Task goal: Copy every line of the listing exactly.
_____
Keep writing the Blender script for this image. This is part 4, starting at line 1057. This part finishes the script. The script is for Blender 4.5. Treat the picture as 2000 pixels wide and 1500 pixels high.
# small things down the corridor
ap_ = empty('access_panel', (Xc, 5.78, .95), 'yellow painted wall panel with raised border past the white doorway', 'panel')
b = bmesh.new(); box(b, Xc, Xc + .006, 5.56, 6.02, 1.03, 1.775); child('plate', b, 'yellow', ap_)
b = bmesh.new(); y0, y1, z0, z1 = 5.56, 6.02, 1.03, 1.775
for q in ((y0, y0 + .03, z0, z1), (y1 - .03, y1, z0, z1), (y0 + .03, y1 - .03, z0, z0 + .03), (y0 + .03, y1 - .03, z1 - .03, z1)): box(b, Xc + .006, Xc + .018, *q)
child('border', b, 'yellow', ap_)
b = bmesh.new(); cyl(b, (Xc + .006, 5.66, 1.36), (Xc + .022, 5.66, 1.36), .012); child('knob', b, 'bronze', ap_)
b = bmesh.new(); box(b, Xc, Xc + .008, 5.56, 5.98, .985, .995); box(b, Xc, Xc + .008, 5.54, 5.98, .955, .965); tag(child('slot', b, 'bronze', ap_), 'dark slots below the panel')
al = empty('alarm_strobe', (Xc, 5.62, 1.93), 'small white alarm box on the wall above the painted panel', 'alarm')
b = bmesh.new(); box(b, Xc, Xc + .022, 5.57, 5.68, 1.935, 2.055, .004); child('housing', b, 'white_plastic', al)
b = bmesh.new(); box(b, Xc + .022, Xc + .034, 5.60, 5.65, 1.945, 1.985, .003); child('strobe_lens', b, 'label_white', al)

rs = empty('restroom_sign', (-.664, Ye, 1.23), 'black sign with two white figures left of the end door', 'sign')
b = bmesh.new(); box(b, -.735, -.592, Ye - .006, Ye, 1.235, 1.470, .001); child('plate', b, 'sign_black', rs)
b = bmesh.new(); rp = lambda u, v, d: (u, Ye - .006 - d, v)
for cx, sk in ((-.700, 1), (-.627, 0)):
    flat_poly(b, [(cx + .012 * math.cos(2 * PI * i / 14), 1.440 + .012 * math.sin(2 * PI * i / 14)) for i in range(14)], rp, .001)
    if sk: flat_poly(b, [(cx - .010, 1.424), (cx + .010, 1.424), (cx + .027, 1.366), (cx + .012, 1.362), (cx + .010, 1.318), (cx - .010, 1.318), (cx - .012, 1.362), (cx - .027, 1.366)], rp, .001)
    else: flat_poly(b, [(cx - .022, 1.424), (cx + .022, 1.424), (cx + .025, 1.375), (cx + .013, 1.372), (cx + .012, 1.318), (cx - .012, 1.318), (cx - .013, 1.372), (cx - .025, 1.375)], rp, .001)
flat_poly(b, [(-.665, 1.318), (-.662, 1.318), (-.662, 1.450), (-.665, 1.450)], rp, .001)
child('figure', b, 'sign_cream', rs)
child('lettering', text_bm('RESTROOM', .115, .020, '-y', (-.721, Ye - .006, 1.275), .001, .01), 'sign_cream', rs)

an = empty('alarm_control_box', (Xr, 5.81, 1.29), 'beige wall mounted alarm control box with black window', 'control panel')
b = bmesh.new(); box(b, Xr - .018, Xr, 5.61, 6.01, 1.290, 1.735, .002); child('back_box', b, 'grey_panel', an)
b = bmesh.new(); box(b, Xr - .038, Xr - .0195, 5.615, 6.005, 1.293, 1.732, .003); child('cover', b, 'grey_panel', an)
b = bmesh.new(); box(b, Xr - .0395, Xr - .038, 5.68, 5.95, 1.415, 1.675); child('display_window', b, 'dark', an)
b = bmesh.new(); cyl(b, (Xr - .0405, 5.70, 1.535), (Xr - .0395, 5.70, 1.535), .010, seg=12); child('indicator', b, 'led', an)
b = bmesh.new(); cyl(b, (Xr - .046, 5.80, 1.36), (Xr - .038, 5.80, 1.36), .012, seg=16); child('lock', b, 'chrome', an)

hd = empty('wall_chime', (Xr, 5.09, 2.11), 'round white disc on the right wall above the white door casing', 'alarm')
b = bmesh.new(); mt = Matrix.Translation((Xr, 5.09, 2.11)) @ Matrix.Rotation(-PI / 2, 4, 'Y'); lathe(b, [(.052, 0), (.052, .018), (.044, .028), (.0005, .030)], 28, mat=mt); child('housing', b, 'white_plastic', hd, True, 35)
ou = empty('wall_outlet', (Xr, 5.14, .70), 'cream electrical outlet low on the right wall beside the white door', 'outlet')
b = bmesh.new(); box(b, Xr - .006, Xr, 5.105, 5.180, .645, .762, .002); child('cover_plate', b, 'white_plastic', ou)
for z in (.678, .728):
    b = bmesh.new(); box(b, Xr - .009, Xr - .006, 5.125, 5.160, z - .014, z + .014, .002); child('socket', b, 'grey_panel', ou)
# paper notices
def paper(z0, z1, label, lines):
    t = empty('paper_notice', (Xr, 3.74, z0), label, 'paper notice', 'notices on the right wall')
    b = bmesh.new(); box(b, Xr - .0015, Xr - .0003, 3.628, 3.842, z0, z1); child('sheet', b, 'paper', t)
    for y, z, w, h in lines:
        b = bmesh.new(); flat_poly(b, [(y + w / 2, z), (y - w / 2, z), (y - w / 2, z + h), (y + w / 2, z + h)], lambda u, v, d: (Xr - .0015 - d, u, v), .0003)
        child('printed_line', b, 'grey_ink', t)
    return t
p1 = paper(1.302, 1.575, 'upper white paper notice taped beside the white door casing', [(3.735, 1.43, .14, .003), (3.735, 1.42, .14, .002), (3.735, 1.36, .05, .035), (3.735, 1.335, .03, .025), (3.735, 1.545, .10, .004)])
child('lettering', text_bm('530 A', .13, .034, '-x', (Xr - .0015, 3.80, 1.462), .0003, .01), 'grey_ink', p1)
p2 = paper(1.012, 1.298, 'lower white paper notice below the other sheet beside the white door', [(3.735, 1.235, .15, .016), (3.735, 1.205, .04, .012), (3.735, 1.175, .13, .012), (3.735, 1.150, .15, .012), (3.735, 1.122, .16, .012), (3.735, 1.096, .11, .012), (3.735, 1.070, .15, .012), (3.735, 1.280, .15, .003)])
_____
Answer for the task:
Keep writing the Blender script for this image. This is part 4, starting at line 1057. This part finishes the script. The script is for Blender 4.5. Treat the picture as 2000 pixels wide and 1500 pixels high.
# small things down the corridor
ap_ = empty('access_panel', (Xc, 5.78, .95), 'yellow painted wall panel with raised border past the white doorway', 'panel')
b = bmesh.new(); box(b, Xc, Xc + .006, 5.56, 6.02, 1.03, 1.775); child('plate', b, 'yellow', ap_)
b = bmesh.new(); y0, y1, z0, z1 = 5.56, 6.02, 1.03, 1.775
for q in ((y0, y0 + .03, z0, z1), (y1 - .03, y1, z0, z1), (y0 + .03, y1 - .03, z0, z0 + .03), (y0 + .03, y1 - .03, z1 - .03, z1)): box(b, Xc + .006, Xc + .018, *q)
child('border', b, 'yellow', ap_)
b = bmesh.new(); cyl(b, (Xc + .006, 5.66, 1.36), (Xc + .022, 5.66, 1.36), .012); child('knob', b, 'bronze', ap_)
b = bmesh.new(); box(b, Xc, Xc + .008, 5.56, 5.98, .985, .995); box(b, Xc, Xc + .008, 5.54, 5.98, .955, .965); tag(child('slot', b, 'bronze', ap_), 'dark slots below the panel')
al = empty('alarm_strobe', (Xc, 5.62, 1.93), 'small white alarm box on the wall above the painted panel', 'alarm')
b = bmesh.new(); box(b, Xc, Xc + .022, 5.57, 5.68, 1.935, 2.055, .004); child('housing', b, 'white_plastic', al)
b = bmesh.new(); box(b, Xc + .022, Xc + .034, 5.60, 5.65, 1.945, 1.985, .003); child('strobe_lens', b, 'label_white', al)

rs = empty('restroom_sign', (-.664, Ye, 1.23), 'black sign with two white figures left of the end door', 'sign')
b = bmesh.new(); box(b, -.735, -.592, Ye - .006, Ye, 1.235, 1.470, .001); child('plate', b, 'sign_black', rs)
b = bmesh.new(); rp = lambda u, v, d: (u, Ye - .006 - d, v)
for cx, sk in ((-.700, 1), (-.627, 0)):
    flat_poly(b, [(cx + .012 * math.cos(2 * PI * i / 14), 1.440 + .012 * math.sin(2 * PI * i / 14)) for i in range(14)], rp, .001)
    if sk: flat_poly(b, [(cx - .010, 1.424), (cx + .010, 1.424), (cx + .027, 1.366), (cx + .012, 1.362), (cx + .010, 1.318), (cx - .010, 1.318), (cx - .012, 1.362), (cx - .027, 1.366)], rp, .001)
    else: flat_poly(b, [(cx - .022, 1.424), (cx + .022, 1.424), (cx + .025, 1.375), (cx + .013, 1.372), (cx + .012, 1.318), (cx - .012, 1.318), (cx - .013, 1.372), (cx - .025, 1.375)], rp, .001)
flat_poly(b, [(-.665, 1.318), (-.662, 1.318), (-.662, 1.450), (-.665, 1.450)], rp, .001)
child('figure', b, 'sign_cream', rs)
child('lettering', text_bm('RESTROOM', .115, .020, '-y', (-.721, Ye - .006, 1.275), .001, .01), 'sign_cream', rs)

an = empty('alarm_control_box', (Xr, 5.81, 1.29), 'beige wall mounted alarm control box with black window', 'control panel')
b = bmesh.new(); box(b, Xr - .018, Xr, 5.61, 6.01, 1.290, 1.735, .002); child('back_box', b, 'grey_panel', an)
b = bmesh.new(); box(b, Xr - .038, Xr - .0195, 5.615, 6.005, 1.293, 1.732, .003); child('cover', b, 'grey_panel', an)
b = bmesh.new(); box(b, Xr - .0395, Xr - .038, 5.68, 5.95, 1.415, 1.675); child('display_window', b, 'dark', an)
b = bmesh.new(); cyl(b, (Xr - .0405, 5.70, 1.535), (Xr - .0395, 5.70, 1.535), .010, seg=12); child('indicator', b, 'led', an)
b = bmesh.new(); cyl(b, (Xr - .046, 5.80, 1.36), (Xr - .038, 5.80, 1.36), .012, seg=16); child('lock', b, 'chrome', an)

hd = empty('wall_chime', (Xr, 5.09, 2.11), 'round white disc on the right wall above the white door casing', 'alarm')
b = bmesh.new(); mt = Matrix.Translation((Xr, 5.09, 2.11)) @ Matrix.Rotation(-PI / 2, 4, 'Y'); lathe(b, [(.052, 0), (.052, .018), (.044, .028), (.0005, .030)], 28, mat=mt); child('housing', b, 'white_plastic', hd, True, 35)
ou = empty('wall_outlet', (Xr, 5.14, .70), 'cream electrical outlet low on the right wall beside the white door', 'outlet')
b = bmesh.new(); box(b, Xr - .006, Xr, 5.105, 5.180, .645, .762, .002); child('cover_plate', b, 'white_plastic', ou)
for z in (.678, .728):
    b = bmesh.new(); box(b, Xr - .009, Xr - .006, 5.125, 5.160, z - .014, z + .014, .002); child('socket', b, 'grey_panel', ou)
# paper notices
def paper(z0, z1, label, lines):
    t = empty('paper_notice', (Xr, 3.74, z0), label, 'paper notice', 'notices on the right wall')
    b = bmesh.new(); box(b, Xr - .0015, Xr - .0003, 3.628, 3.842, z0, z1); child('sheet', b, 'paper', t)
    for y, z, w, h in lines:
        b = bmesh.new(); flat_poly(b, [(y + w / 2, z), (y - w / 2, z), (y - w / 2, z + h), (y + w / 2, z + h)], lambda u, v, d: (Xr - .0015 - d, u, v), .0003)
        child('printed_line', b, 'grey_ink', t)
    return t
p1 = paper(1.302, 1.575, 'upper white paper notice taped beside the white door casing', [(3.735, 1.43, .14, .003), (3.735, 1.42, .14, .002), (3.735, 1.36, .05, .035), (3.735, 1.335, .03, .025), (3.735, 1.545, .10, .004)])
child('lettering', text_bm('530 A', .13, .034, '-x', (Xr - .0015, 3.80, 1.462), .0003, .01), 'grey_ink', p1)
p2 = paper(1.012, 1.298, 'lower white paper notice below the other sheet beside the white door', [(3.735, 1.235, .15, .016), (3.735, 1.205, .04, .012), (3.735, 1.175, .13, .012), (3.735, 1.150, .15, .012), (3.735, 1.122, .16, .012), (3.735, 1.096, .11, .012), (3.735, 1.070, .15, .012), (3.735, 1.280, .15, .003)])